Dal and Vassilis, thanks for greasing the wheels here.
No one is exempt from automotive memories.
As it's personal confession time... I do recall those bread bins on wheels from my expat phase in the UK, how touching.
By that time (early to mid Sixties) I had given up driving.
The last car I'd had in the US was a shabbier version of this monster.
In the UK and in Europe I transported myself by train and thumb.
Back in the States, in 1968 I paid $50 for a much shabbier version of one of these. The seller threw a rusty box of tools into the deal.
A collision on a winding mountain road with the son of a CHP officer terminated that phase. I parked the thing on a dirt road and waited for somebody to come along and claim it.
Thereafter, no driving except for a strange incident in the Santa Ynez Mountains c. 1980. I was biking in the dawn hours when a fellow intercepted me and offered me $20 to drive his car down a road and turn into a driveway. There was a large mysterious paper sack in the back seat. I drove fifty yards down the road, turned into the driveway, parked and left.
After that came no more driving, but a number of nasty accidents in other people's cars. Two of these resulted in serious injuries.
Fate seemed to cry out to me, Stay out of automobiles.
In California it is an extreme privation to go without a car, especially when lame and elderly. The public transit system (bus) here is a disaster. Still it has become a dependence. But late at night, about the only time I dare venture out into the streets of this parlous environment any more, the buses are not running, and in thus wise, I am returned to the motorless world.
I don't mean to judge others who drive cars. But equally I don't feel I am of the same species. When you lose a habit forever, that is what happens.
But I dwell upon a freeway feeder that is a death speedway, and there have been many fatalities within range of the sensory kit. Pedestrians are particularly vulnerable. A next door neighbour was mowed down coming back from the grocery store. His groceries strewn 100 yards down the street, as the last shadow of his earthly existence.

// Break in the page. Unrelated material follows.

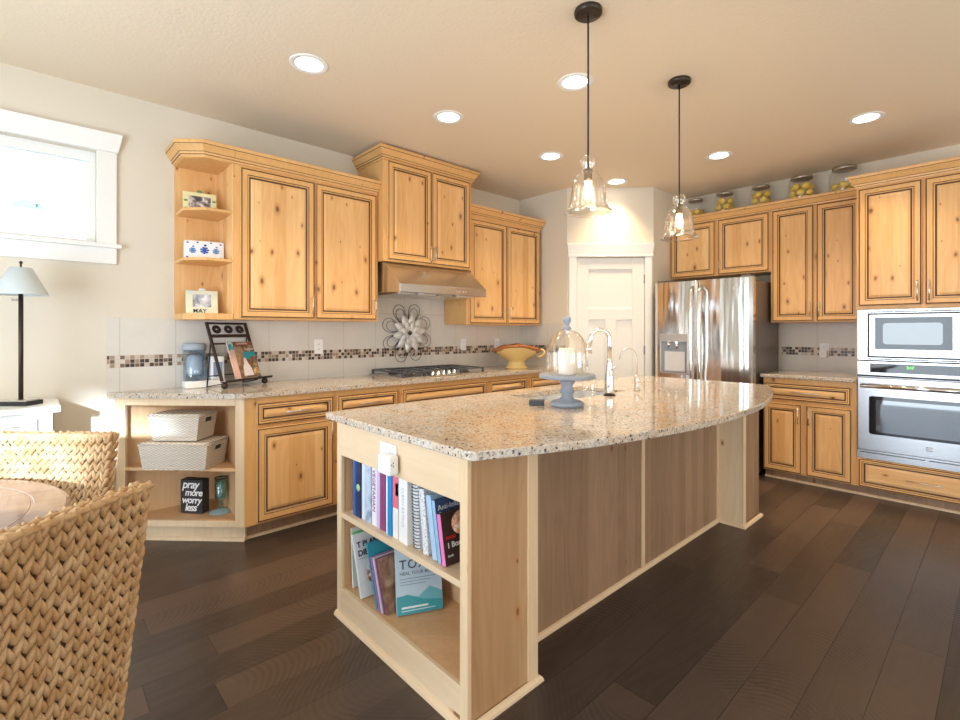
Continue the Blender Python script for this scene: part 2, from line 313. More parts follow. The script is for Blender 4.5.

Personal details aside, I am convinced that the automobile is the most harmful of the many harmful human inventions. No one, driver or otherwise, is spared its awful effects. Breathing is an endangered act due to the motor vehicle.
So much wrong - but I love these cars.
You're so right about cars, Tom, and I haven't heard anyone utter those simple truths in a long time. It's good to hear them. I walked around town and Greyhounded around the country until I was 33, and then the circumstances of my life changed in a way that necessitated buying my first jalopy. I've been a driver ever since, but I'll never fetishize the metal monsters.
I think of Crash, the Ballard novel. Where's my copy...
Actually, Tom, these automobiles, from the days of our childhoods, are much more interesting--as cars--than the mass market models we have today, which seem largely indistinguishable from each other. As bad as those gas guzzlers and fin-adorned monstrosities were, they had individual character and style, something increasingly missing in automobiles today.
Obsessing over cars isn't a form of mental illness, unless the point of owning one is a definition of social or personal status. But of course we all define ourselves by what we like. These new "electric" cars, in fact, are no more efficient or "green" than ordinary gas cars--but people will admit they prefer them because they "feel" right. That feeling is no more noble or sensible than wanting to own an Escalade, or a Corvette.
Different cars are made for different purposes. There's really little point in wanting to make cars in which we basically "lie down" to drive, except to cut back on the amount of material used to construct them, but people accept the inconvenience as "necessity"--another shiboleth.
A car has to have a skin, and that skin has to have a form. All cars are designed to create a market. Cars built and driven in the 1930's were for the most part much more comfortable than today's, but we think our conveyances must be aerodynamically efficient, even if we never drive on the freeway. It's become the semiotic of "car."